Do casual downloaders think they are throwing Molotov cocktails at a TimeWarner building or blowing up a Walmart each time they download music or movies from the Internet for free? No, the average p2p user isn’t thinking along these lines. But every legitimate purchase that isn’t made as a result of electronic piracy drives another nail into the coffin of the American Corporate State. At what point does electronic piracy move from being an annoyance for profit hungry corporations to a national security matter?

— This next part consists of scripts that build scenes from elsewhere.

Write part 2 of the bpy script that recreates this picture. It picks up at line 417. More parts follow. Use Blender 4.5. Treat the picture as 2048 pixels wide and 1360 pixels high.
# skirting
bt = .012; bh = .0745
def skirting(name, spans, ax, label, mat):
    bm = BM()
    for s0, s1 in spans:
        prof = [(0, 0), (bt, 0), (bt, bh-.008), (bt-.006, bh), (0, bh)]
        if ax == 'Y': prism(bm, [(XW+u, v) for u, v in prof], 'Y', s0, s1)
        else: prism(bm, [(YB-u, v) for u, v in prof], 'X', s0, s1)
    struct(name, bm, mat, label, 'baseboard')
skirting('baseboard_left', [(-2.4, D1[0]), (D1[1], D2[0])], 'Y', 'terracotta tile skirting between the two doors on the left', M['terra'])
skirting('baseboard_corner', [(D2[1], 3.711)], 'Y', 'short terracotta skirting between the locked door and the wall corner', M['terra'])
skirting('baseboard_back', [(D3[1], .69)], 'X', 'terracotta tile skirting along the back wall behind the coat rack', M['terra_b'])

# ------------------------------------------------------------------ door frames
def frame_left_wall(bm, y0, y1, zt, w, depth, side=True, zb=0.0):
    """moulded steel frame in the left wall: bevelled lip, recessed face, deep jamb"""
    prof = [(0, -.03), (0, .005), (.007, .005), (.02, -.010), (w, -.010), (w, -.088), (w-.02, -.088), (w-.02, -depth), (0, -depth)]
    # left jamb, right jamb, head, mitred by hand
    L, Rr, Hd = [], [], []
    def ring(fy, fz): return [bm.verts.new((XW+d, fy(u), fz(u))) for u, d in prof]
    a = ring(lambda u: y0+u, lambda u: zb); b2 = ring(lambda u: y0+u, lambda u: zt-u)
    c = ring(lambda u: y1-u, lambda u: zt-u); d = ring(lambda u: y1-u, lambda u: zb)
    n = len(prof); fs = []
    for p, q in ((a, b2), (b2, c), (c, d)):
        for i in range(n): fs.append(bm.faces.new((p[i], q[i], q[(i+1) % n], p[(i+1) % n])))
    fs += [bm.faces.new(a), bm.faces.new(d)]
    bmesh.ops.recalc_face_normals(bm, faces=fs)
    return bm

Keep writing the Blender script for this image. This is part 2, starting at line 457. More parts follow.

- Militant Electronic Piracy Operations

Militant electronic piracy operations may be carried out by anti-corporate computer experts in any geographic location on the planet. Whereas armed insurgents face physical and public relations impossibilities of using political violence successfully, militant electronic pirates, on the other hand, can more effectively control the battle space using security hardened software tools (all of which are available for free). On the Internet, militant electronic pirates possess capabilities that are more congruent to the corporate state than the most sophisticated armed insurgency group could ever hope to attain in the conventional military sphere.

By using electronic piracy as a mode of attack, pirates are able to inflict tens of billions of dollars worth of damages per year against the ACS. This is an astonishing proof of the validity of this mode of attack versus violent operations. Violent insurgency groups, such as the Earth Liberation Front, have only managed to inflict tens of million dollars worth of damage to the ACS over their entire lifetimes.

As for Flaherty’s question—At what point does electronic piracy move from being an annoyance for profit hungry corporations to a national security matter?—my guess would be we’re going to see that happen this year.  In related news, the EU has recently admitted to spending billions a year on “propaganda”—and as the screws tighten this will surely include ads hyping piracy as terrorism (just like smoking weed, or asking questions).

http://www.telegraph.co.uk/news/main.jhtml?xml=/news/2007/07/01/weu101.xml

Mr Rotherham also details extensive spending on umbrellas, mouse mats, pencils and other items branded with the EU logo - part of a £2.4 billion budget for European Commission “projects”. He also reveals big grants to think-tanks and EU-funded trips to the European Parliament.

Using accounts from across the EU’s five main institutions - the European Parliament, Council of Ministers, European Court of Justice, the EU Council and the European Court of Auditors - Mr Rotherham calculates that the total spent on “propaganda” last year across all member states was £3.8 billion out of an overall budget of about £84 billion. Britain contributes about £6.3 billion a year to the EU, more than any other member state.